Director Garrett Bradley brings the audience the story of a strong woman named Fox Rich who has spent 20 years on the mission of getting her husband's prison sentence reduced. It was dated back somewhere in the late 90s, and the desperate couple were arrested for armed bank robbery. Though Fox took the plea bargain, while her husband Rob did not.
TIME focuses on Fox Rich who has served less than three years for her involvement in the robbery, while a Louisiana judge sentenced Rob to sixty, with no allowance or guarantee for parole. At that time, Fox was pregnant with twins when Rob was sentenced. She later has six boys and now becomes a full-time mother taking care of her children while she works to support them and to release her husband. Director Bradley expertly weaves clips from the home videos Fox recorded for Rob with 'in the moment' discussions and observations of her attempts to get someone in the system to hear the case.
The director, the crew (including Lauren-Paul Jobs as executive producer) and the film itself did a perfect job on providing some really good conveying messages on female empowerment, the culture of black representation, and bringing the listening, understandable effects of incarceration of one family (or more) expertly and slowly. Bradley demonstrates on how any person like Rich herself And what can be brighter is the music (with mostly just beautiful piano playing in the background) that often overpowers the dialogue throughout.
When TIME was released at the Sundance Film Festival 2020, it received a heartwarming reception coming from the critics and audiences respectively. This was mainly due to the film being strikeable resemblances to the family emotions and societal issues being spread all over.
Though the only thing that is wrong with the film is the horrendous sound mixing technique on the first half of the film, but the plot and the story seem flawless and easy to follow from that perspective. In addition, the black-and-white images blennd perfectly to give some sort of a feel of being a documentary film that was made somewhere in the 1950s or 60s’ decade, or what others addressed these times as the segregation era.

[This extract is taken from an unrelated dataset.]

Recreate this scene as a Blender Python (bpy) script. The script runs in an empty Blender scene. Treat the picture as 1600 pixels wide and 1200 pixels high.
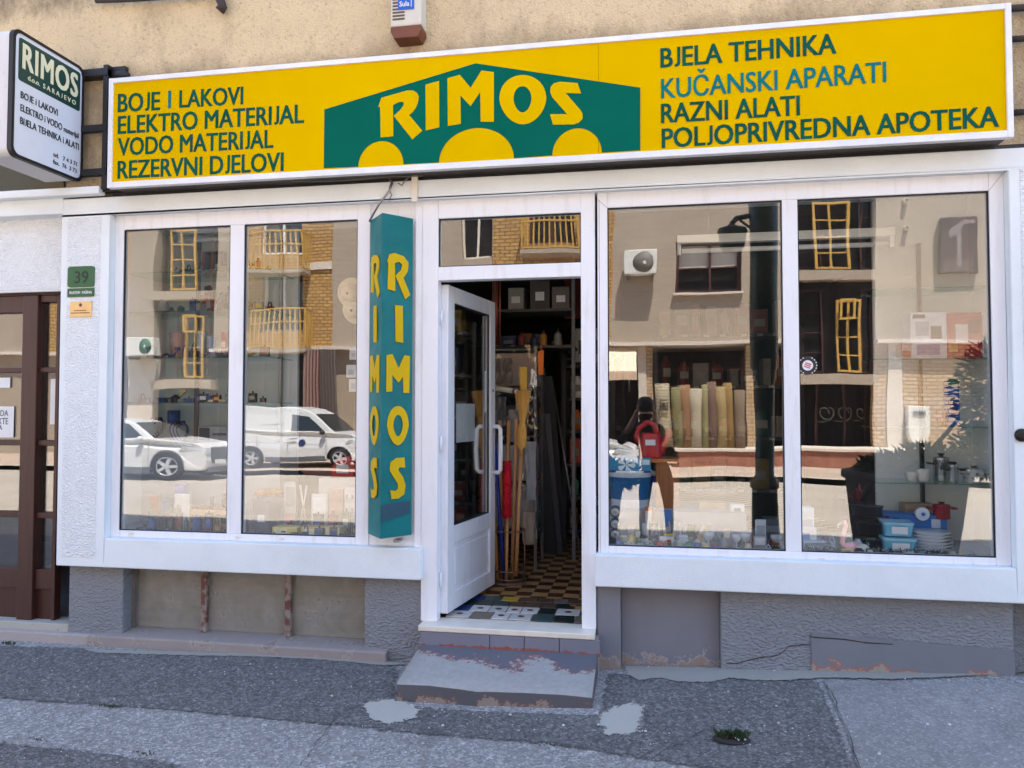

TIME is a wondrous 80-minute documentary feature film. The Rich family and the filmmaking crew did an outstanding job putting all the video clips, commentaries, and interviews together in one huge documentary film. I would heavily believe that this film may be a fine contender for an Oscar nomination for that consideration. If you love to hear and see more about this film, I say go watch it if you want to dive deeper into history.